A University of California, San Diego team will next week demonstrate a phase-change memory solid state storage device that’s thousands of times faster than a conventional hard drive.
It is also up to seven times faster than the best solid-state drives (SSDs).
Today’s SSDs use flash memory – which is still a bit too slow for applications such as high-performance computing such as storing and analyzing scientific data collected through environmental sensors, or even web searches through Google.
“Phase-change memory-based solid state storage devices will allow us to sift through all of this data, make sense of it, and extract useful information much faster,” says Steven Swanson, professor of computer science and engineering. “It has the potential to be revolutionary.”

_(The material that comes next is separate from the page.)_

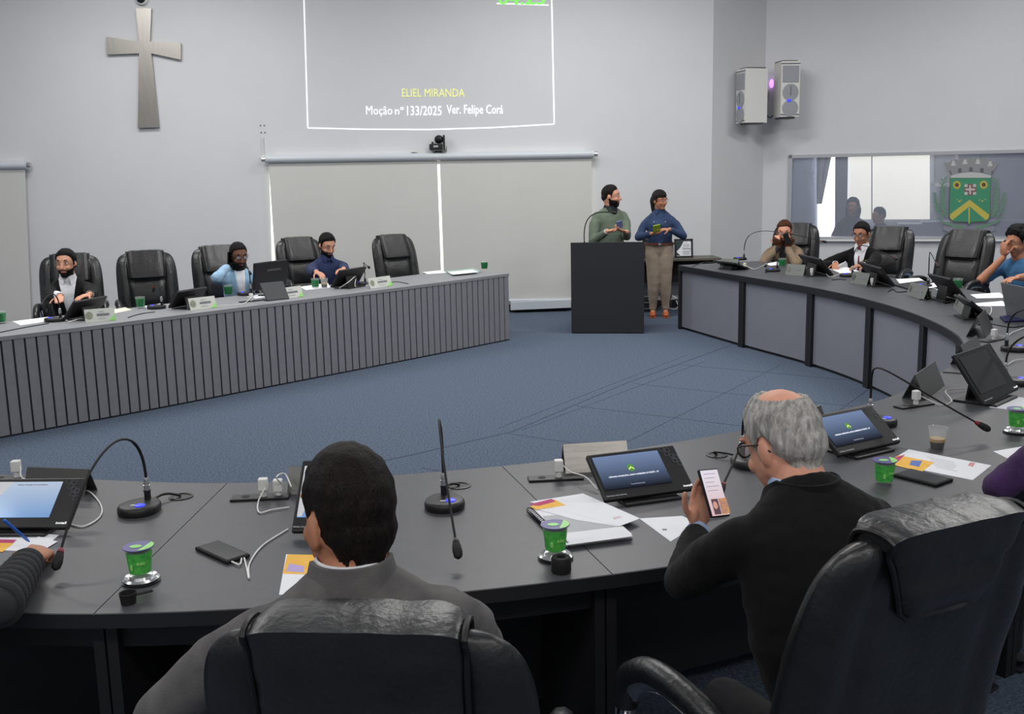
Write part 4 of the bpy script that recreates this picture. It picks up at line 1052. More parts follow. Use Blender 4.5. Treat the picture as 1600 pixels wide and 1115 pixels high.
# far tablets seen from behind: readers sit on the far side
def ftab(l,r,label,h=.19,lean=50): return tablet(r,l,label,h,lean,kind='back')
ftab((98,500),(150,490),'black tablet back before the bearded man in black suit')
ftab((262,482),(308,474),'black tablet back before the empty chair at the ribbed desk')
ftab((516,450),(558,443),'black tablet back before the man in the navy shirt',.21,55)
ftab((1136,416),(1170,420),'black tablet back at the left end of the curved desk',.2,20)
ftab((1268,422),(1303,431),'black tablet back between the men in beige and in black',.22,50)
ftab((1365,437),(1400,448),'black tablet back in front of the man with red tie chair',.22,50)
ftab((1478,462),(1514,472),'black tablet back by the outstretched hand of the man in blue',.24,50)
ftab((1524,488),(1552,500),'black tablet back tilted between cables left of the laptop',.2,40)
# monitor
a=at(424,461,TH); t=thing('computer_monitor','black monitor seen from behind, before the man in light blue shirt','monitor',a,R(42)+PI)
p0=at(388,461,TH);p1=at(444,452,TH); rz=math.atan2(p1.y-p0.y,p1.x-p0.x); t.rotation_euler=(0,0,rz)
fr=Matrix.Rotation(R(8),3,'X')
MB().box(fr@V((-.03,0,.2)),(.45,.028,.26),fr,bev=.008).build('housing','plastic',t)
MB().box(fr@V((-.03,.016,.2)),(.42,.004,.235),fr).build('screen','screenoff',t)
MB().box(fr@V((0,-.016,.25)),(.19,.004,.018),fr).build('vent_strip','greysteel',t)
MB().prism([V((-.05,-.03,.0)),V((.06,-.03,.0)),V((.04,0,.2)),V((-.04,0,.2))],(0,.02,0)).build('stand_post','plastic',t)
MB().box((0,0,.006),(.2,.16,.012),bev=.004).build('stand_base','plastic',t)
t=thing('desk_phone','dark angular card terminal standing at the right of the monitor stand','terminal',at(430,468,TH),R(40))
MB().prism([(-.1,-.05,0),(.12,-.05,0),(.1,.02,.16),(-.13,.02,.16)],(0,.02,0)).build('body','greysteel' if False else mat('terminal_dark',(62,64,68),.5,bump=.02),t)
MB().box((0,.0,.004),(.22,.12,.008),bev=.002).build('foot','plastic',t)
# laptop
t=thing('open_laptop','open grey laptop seen from behind at the right edge','laptop',at(1590,494,TH+.013),0)
a=at(1573,492,TH+.013);b=at(1640,510,TH+.013); rz=math.atan2(b.y-a.y,b.x-a.x); t.rotation_euler=(0,0,rz); t.location=(a+b)/2
w=.36; fr=Matrix.Rotation(R(14),3,'X')
t.location=a+(b-a).normalized()*w/2
MB().box(fr@V((0,0,.125)),(w,.007,.245),fr,bev=.003).build('lid','laptop',t)
MB().box((0,.115,.008),(w,.24,.015),bev=.004).build('keyboard_base','laptop',t)
MB().box(fr@V((0,-.005,.12)),(.02,.001,.02),fr).build('lid_emblem','ink',t)
# far mics
def fmic(px,py,hx,hy,hz,label,up=.24,yaw=0,peak=None):
    h=at(hx,hy,TH+hz); b=at(px,py,TH); p=peak or (b.lerp(h,.35)+V((0,0,up)))
    if not peak: p.z=TH+up+.05
    return mic(px,py,yaw,h,p,label,s=1.05)
fmic(84,502,64,477,.2,'small gooseneck microphone before the bearded man in black',.2)
fmic(243,482,241,456,.14,'small gooseneck microphone before the empty chair at the ribbed desk',.16)
fmic(383,461,392,428,.22,'small gooseneck microphone left of the monitor',.24)
fmic(562,445,577,418,.22,'gooseneck microphone slanting right beside the man in navy',.2)
fmic(1155,406,1291,378,.22,'gooseneck microphone stretching right across the man in beige',.33)
fmic(1323,432,1402,405,.24,'gooseneck microphone stretching right before the red tie',.3)
fmic(1440,449,1466,417,.22,'gooseneck microphone bending right beside the empty chair',.3)
fmic(1206,424,1196,416,.1,'low microphone base beside the green cup of the man in beige',.1)
# lectern mic
t=thing('lectern_microphone','thin gooseneck microphone rising from the left side of the black lectern','microphone',LM@V((-.27,.2,LH-.065)))
h=atd(957,332,11.75)-t.location
pts=bez((0,0,.03),(-.02,0,.3),(.05,0,.42),h,24)
MB().lathe([(.03,0),(.03,.015),(.012,.03),(.012,.05)],n=14).build('base','plastic',t,True)
MB().tube(pts,.0065,7).build('gooseneck','rubber',t,True)
d=(pts[-1]-pts[-2]).normalized(); MB().lathe([(.008,-.01),(.017,.0),(.02,.03),(.015,.05),(.005,.055)],pts[-1],rot=d.to_track_quat('Z','Y').to_matrix(),n=12).build('windscreen','rubber',t,True)
o=MB(); o.box((0,0,.02),(.03,.03,.04),bev=.004); o=o.build('clip_light','greysteel',None,loc=LM@V((-.38,.09,LH-.065))); tag(o,'small grey clip on top of the black lectern at its left corner','clip')
# pen holder? outlet under the near desk

def chair_for(base,yaw,back,label,side=0,scale=None):
    f=V((-math.sin(yaw),math.cos(yaw),0)); r=V((math.cos(yaw),math.sin(yaw),0))
    c=dup(c9,V((base.x,base.y,0))-f*back+r*side,yaw,label,'black leather executive chairs')
    if scale: c.scale=(scale,)*3
    return c
# ------------------------------------------------------------------ people
def sk(n,rgb): return mat('skin_'+n,rgb,.55,bump=.06,bscale=120,var=.05,vscale=25,sss=.12)
SK=dict(a=sk('light',(206,150,124)),b=sk('tan',(186,128,98)),c=sk('brown',(112,72,50)),d=sk('ruddy',(222,160,134)),e=sk('olive',(176,122,94)))
def cloth(n,rgb,rough=.9,bump=.35,bs=350,**k): return mat('cloth_'+n,rgb,rough,bump=bump,bscale=bs,var=.08,vscale=14,sheen=.04,**k)
def hairm(n,rgb,rgb2=None): return mat('hair_'+n,rgb,.6,bump=.8,bscale=130,stretch=(2.2,2.2,.35),rgb2=rgb2 or tuple(int(x*.6) for x in rgb),vscale=40,spec=.22)
def to_mesh(mb,voxel,smooth=4,name='m',disp=0,dsc=9):
    me=mb.mesh(name,[]) ; o=bpy.data.objects.new('tmp',me); col.objects.link(o)
    r=o.modifiers.new('r','REMESH'); r.mode='VOXEL'; r.voxel_size=voxel
    if smooth:
        s=o.modifiers.new('s','SMOOTH'); s.iterations=smooth; s.factor=.5
    dg=bpy.context.evaluated_depsgraph_get(); me2=bpy.data.meshes.new_from_object(o.evaluated_get(dg))
    bpy.data.objects.remove(o); bpy.data.meshes.remove(me)
    me2.name=name
    if disp:
        ns=[v.normal.copy() for v in me2.vertices]
        for v,n in zip(me2.vertices,ns):
            c=v.co
            w=noise.noise(V((c.x*dsc,c.y*dsc,c.z*dsc*1.6)))*.6+abs(noise.noise(V((c.x*dsc*2+5,c.y*dsc*2,c.z*dsc*2.6))))*.8
            v.co=c+n*(w*disp)
    return me2
def add_obj(name,me,mats,parent,smooth=True):
    me.materials.clear()
    for m in (mats if isinstance(mats,(list,tuple)) else [mats]): me.materials.append(M[m] if isinstance(m,str) else m)
    o=bpy.data.objects.new(name,me); col.objects.link(o); o.parent=parent
    if smooth: me.polygons.foreach_set('use_smooth',[True]*len(me.polygons))
    return o
def shell(me,inv,mask,name,m,parent,thick=.008,k=.6,noi=0,ns=60,region=None,sink=.003):
    """offset skin of a mesh wherever mask(local co)>~0 (fades into the surface at its border)"""
    idx={}; vs=[]; src=me.vertices; vals={}
    for v in src:
        p=inv@v.co
        if region and not region(p): continue
        q=mask(p)
        if q>-.02: vals[v.index]=(q,p)
    for i,(q,p) in vals.items():
        v=src[i]; t=max(-sink,min(thick,q*k))
        if noi and t>0: t+=noi*noise.noise(V((p.x*ns,p.y*ns*.6,p.z*ns*.5)))
        idx[i]=len(vs); vs.append(v.co+v.normal*t)
    fs=[]
    for f in me.polygons:
        if all(j in idx for j in f.vertices) and any(vals[j][0]>0 for j in f.vertices): fs.append([idx[j] for j in f.vertices])
    used=sorted({j for f in fs for j in f}); mp={j:i for i,j in enumerate(used)}
    nm=bpy.data.meshes.new(name); nm.from_pydata([tuple(vs[j]) for j in used],[],[[mp[j] for j in f] for f in fs])
    if not used: return None
    return add_obj(name,nm,m,parent)
def interp(x,pts):
    if x<=pts[0][0]: return pts[0][1]
    for (a,b),(c,d) in zip(pts,pts[1:]):
        if x<=c: return b+(d-b)*(x-a)/(c-a)
    return pts[-1][1]
def head_geo(mb,T,k=1.0,female=False,fat=0):
    def E_(c,r): 
        rot=T.to_3x3().normalized(); s=T.to_scale()
        mb.ell(T@V(c),tuple(x*q for x,q in zip(r,s)),18,rot)
    E_((0,-.012,.038),(.076,.094,.088))
    E_((0,.018,.02),(.070,.075,.075))
    E_((0,.026,-.03),(.061+fat*.006,.066,.082))
    E_((0,.0,-.04),(.064+fat*.01,.07,.055))
    E_((0,.062,-.092),(.030,.026,.022)); E_((0,-.038,-.03),(.056,.054,.07)); E_((0,-.03,-.01),(.070,.074,.066))
    for s in(-1,1):
        E_((s*.078,-.008,-.008),(.010,.020,.031)); E_((s*.030,.084,.036),(.026,.010,.008)); E_((s*.036,.066,-.028),(.025,.022,.022))
        E_((s*.012,.092,-.036),(.009,.011,.008))
    a=T@V((0,.088,.018)); b=T@V((0,.110,-.028)); s=T.to_scale()[0]; mb.cone(a,b,.009*s,.0135*s)
    E_((0,.088,-.062),(.022,.010,.010))
def hand_geo(mb,W,d,n,side,curl=.5,s=1.0,spread=.0,thumb=.5,curls=None):
    """W wrist; d finger direction; n palm-facing direction; side=+1/-1 = thumb side sign along cross(d,n)"""
    d=V(d).normalized(); n=V(n); n=(n-d*n.dot(d)).normalized(); c=d.cross(n)*side
    rot=Matrix((d,c,n)).transposed()
    mb.ell(W+d*.046*s,(.052*s,.041*s,.0165*s),14,rot); mb.ell(W+d*.066*s,(.026*s,.042*s,.014*s),12,rot)
    mb.ell(W+d*.03*s+c*.024*s+n*.006*s,(.03*s,.018*s,.016*s),10,rot)
    for i,(o,L) in enumerate(((.031,.070),(.0105,.079),(-.0105,.073),(-.031,.058))):
        p=W+d*.082*s+c*o*s; cu=(curls[i] if curls else curl); ang=.15*cu; dd=d+c*(o*spread*8)
        dd=dd.normalized(); r=.0088*s
        for j,f in enumerate((.46,.31,.23)):
            ang+=cu*(.75 if j else .55)*1.15
            v=dd*math.cos(ang)+n*math.sin(ang); q=p+v*L*f*s
            mb.cone(p,q,r,r*.92,10); p=q; r*=.93
    p=W+d*.022*s+c*.03*s+n*.004*s; v=(d*.62+c*.75+n*(.15+.35*thumb)).normalized()
    for j,f in enumerate((.036,.030,.024)):
        q=p+v*f*s; mb.cone(p,q,.0108*s*(1-.08*j),.0100*s*(1-.08*j),10); p=q; v=(v+d*.35+n*.35*thumb-c*.25*thumb).normalized()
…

Phase-change memory (PCM) stores data in the crystal structure of a chalcogenide, a metal alloy. The PCM memory chips switch the alloy between a crystalline and amorphous state based on the application of heat through an electrical current. To read the data, the chips use a smaller current to determine which state the chalcogenide is in.
The UC device, Moneta, uses Micron Technology’s first-generation PCM chips and can read large sections of data at a maximum rate of 1.1 gigabytes per second and write data at up to 371 megabytes per second.
For smaller accesses, for example 512B, Moneta can read at 327 megabytes per second and write at 91 megabytes per second – between two and seven times faster than a state-of-the-art, flash-based SSD.
Moneta also provides lower latency for each operation and should reduce energy requirements for data-intensive applications, says the team.
Swanson says he hopes to build the second generation of the Moneta device in the next six to nine months, and says the technology could be ready for market in just a few years as the underlying phase-change memory technology improves.
But there is a snag.
“We’ve found that you can build a much faster storage device, but in order to really make use of it, you have to change the software that manages it as well. Storage systems have evolved over the last 40 years to cater to disks, and disks are very, very slow,” says Swanson.
“Designing storage systems that can fully leverage technologies like PCM requires rethinking almost every aspect of how a computer system’s software manages and accesses storage. Moneta gives us a window into the future of what computer storage systems are going to look like, and gives us the opportunity now to rethink how we design computer systems in response.”